Summary (from the publisher): From the attic of a dilapidated English country house, she sees them - Cara first: dark and beautiful, clinging to a marble fountain of Cupid, and Peter, an Apollo. It is 1969 and they are spending the summer in the rooms below hers while Frances writes a report on the follies in the garden for the absent American owner. But she is distracted. Beneath a floorboard in her bathroom, she discovers a peephole which gives her access to her neighbours' private lives.

To Frances' surprise, Cara and Peter are keen to spend time with her. It is the first occasion that she has had anybody to call a friend, and before long they are spending every day together: eating lavish dinners, drinking bottle after bottle of wine, and smoking cigarettes till the ash piles up on the crumbling furniture. Frances is dazzled.

But as the hot summer rolls lazily on, it becomes clear that not everything is right between Cara and Peter. The stories that Cara tells don't quite add up - and as Frances becomes increasingly entangled in the lives of the glamorous, hedonistic couple, the boundaries between truth and lies, right and wrong, begin to blur.

Amid the decadence of that summer, a small crime brings on a bigger one: a crime so terrible that it will brand all their lives forever.

Review: In the wake of her elderly mother's death, Frances gratefully accepts an assignment to survey the estate of a dilapidated English country house in the summer of 1969. Given rooms in the attic of the largely ruined house, she first hears her neighbors living on the floor below. Then, she finds a peephole under the floorboards in her bathroom, giving her an intimate look at her new neighbors. 
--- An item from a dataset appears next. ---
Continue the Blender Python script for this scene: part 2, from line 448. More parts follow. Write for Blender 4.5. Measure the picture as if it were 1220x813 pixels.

To her surprise, her neighbors, Cara and Peter, are eager to spend time with her. Moving from voyeur to a guest at the table, Frances feels what it means to be have friends for the first time in her life.  After years of social isolation and caring for her ailing mother, Frances eagerly embraces the lavish meals and wine, the heady confidences imparted by Cara and the tantalizing thrill of a close male friend in Peter. Slowly, the line between right and wrong is blurred. Slowly, Frances gleans that not all is what it seems between Cara and Peter. And slowly, Frances comes to realize that Cara's stories Frances so eagerly listened to aren't entirely factual. As the summer continues, small crimes committed, little boundaries crossed, slowly accumulate until one big crime occurs that abruptly puts an end to their summer as a party of three. 

I loved this novel. Fuller is a masterful storyteller. At heart, Frances is an awkward, aging, plump spinster who has a couple friends to share meals with for the first time in her life. In short, not the most thrilling premise. But the combination of mysterious old estate and questionable and beautiful couple are captivating. For much of the novel, little happens in way of plot, but the writing makes you stick around and wonder what might happen next. For Frances, after a lifetime of inaction, the summer, while perhaps seeming dull to some, is everything to her. Beautifully written, the novel is incredibly rich in physical detail: the vicar wipes the sweat from his neck, Peter runs his hand through Cara's curls, the roll of fat above Frances' stomach, bulging up over her mother's old underwear is constnatly referred to. Fuller brings the reader into the Lynton estate and into the trio of main characters through Frances' rich first person perspective. And while it was the writing that reeled me in, it was the mounting staccato of the big reveal of what exactly happened that summer that kept me going. At times sinister, at others spooky, Fuller does an excellent job of conveying Frances' increasing since of unease and mounting anxiety about her choices and her discomfort at Lynton. 

Cara and Frances discover an ancient orange tree on the property. Yet the fruit, which should be enjoyable and sweet, is dry and bitter. The Lynton estate itself, Cara and Peter's relationship, and in many ways Frances herself, are much the same.  A rich, lush novel about forbidden fruits, the cumulative effects of committing small wrongs, and the price we pay for indulgence against our better judgement.